Design Patterns and Languages

The original authority on Design Patterns is the Gang of Four book. The Gang of Four includes my Software Engineering professor, Dr. Ralph Johnson. Design Patterns is still a good book and all; however, it focuses a lot more of implementing it using C++. Thus, I bought the Head First Design Patterns book. Except for its startling front cover, Head First Design Patterns is an excellent book. I read through 5 chapters of it last night after the book arrived. The exercises in there are fun, with the exception of the crossword puzzles. Why are there crossword puzzles?

Anyway, from what I have read -- and this is still very preliminary -- most of the design patterns seem to be used for delaying initialization to runtime. That is, all functionality should be freely dynamic and can be added and changed at runtime. Thus, design patterns seem more like little hacks (pardon me for a lack of a better word) to get the static type-based languages to be more dynamic.

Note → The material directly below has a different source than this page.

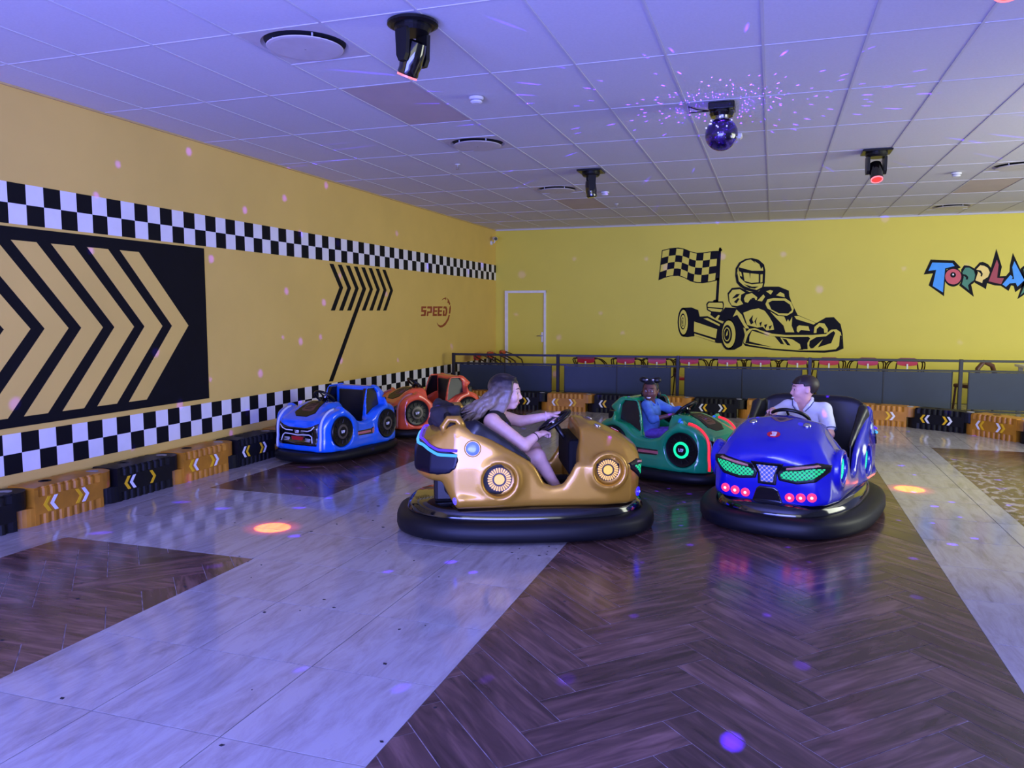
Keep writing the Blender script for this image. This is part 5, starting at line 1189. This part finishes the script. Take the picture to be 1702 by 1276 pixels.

I do not think that I am the only one to think this. Peter Norvig has some slides that show how to use design patterns in dynamic languages. In fact, he says that 16 of the 23 patterns discussed in Design Patterns are more easily implemented using Lisp than C++. Needless to say, this is something that I am really interested in finding out more on. And as a side note, this brings me back to what Paul Graham thinks: there is indeed the dream language. It would not do justice to his excellent essay on how he goes on to describe why some languages are indeed better. If you excuse him for his bigotry toward other languages beside Lisp, you might come to agree with him that there is indeed an evolution of languages. New languages tend to be more dynamic and not as type-based. Also, new languages tend to be flexible enough that you are able to define new constructs for the languages so that it models your software better.

Maybe, I am just language-addicted. Dave Thomas, one of the Pragmatic Programmers, mentions in a recent Ruby on Rails podcast that he is interested in languages too. And that he always strives to spend 3 minutes on each new language that he encounters, devoting more time to it if he finds it interesting.

In short, what I would really want to find out: Are Design Patterns modeled after the limitations of the language? Or do their usefulness transcend between languages?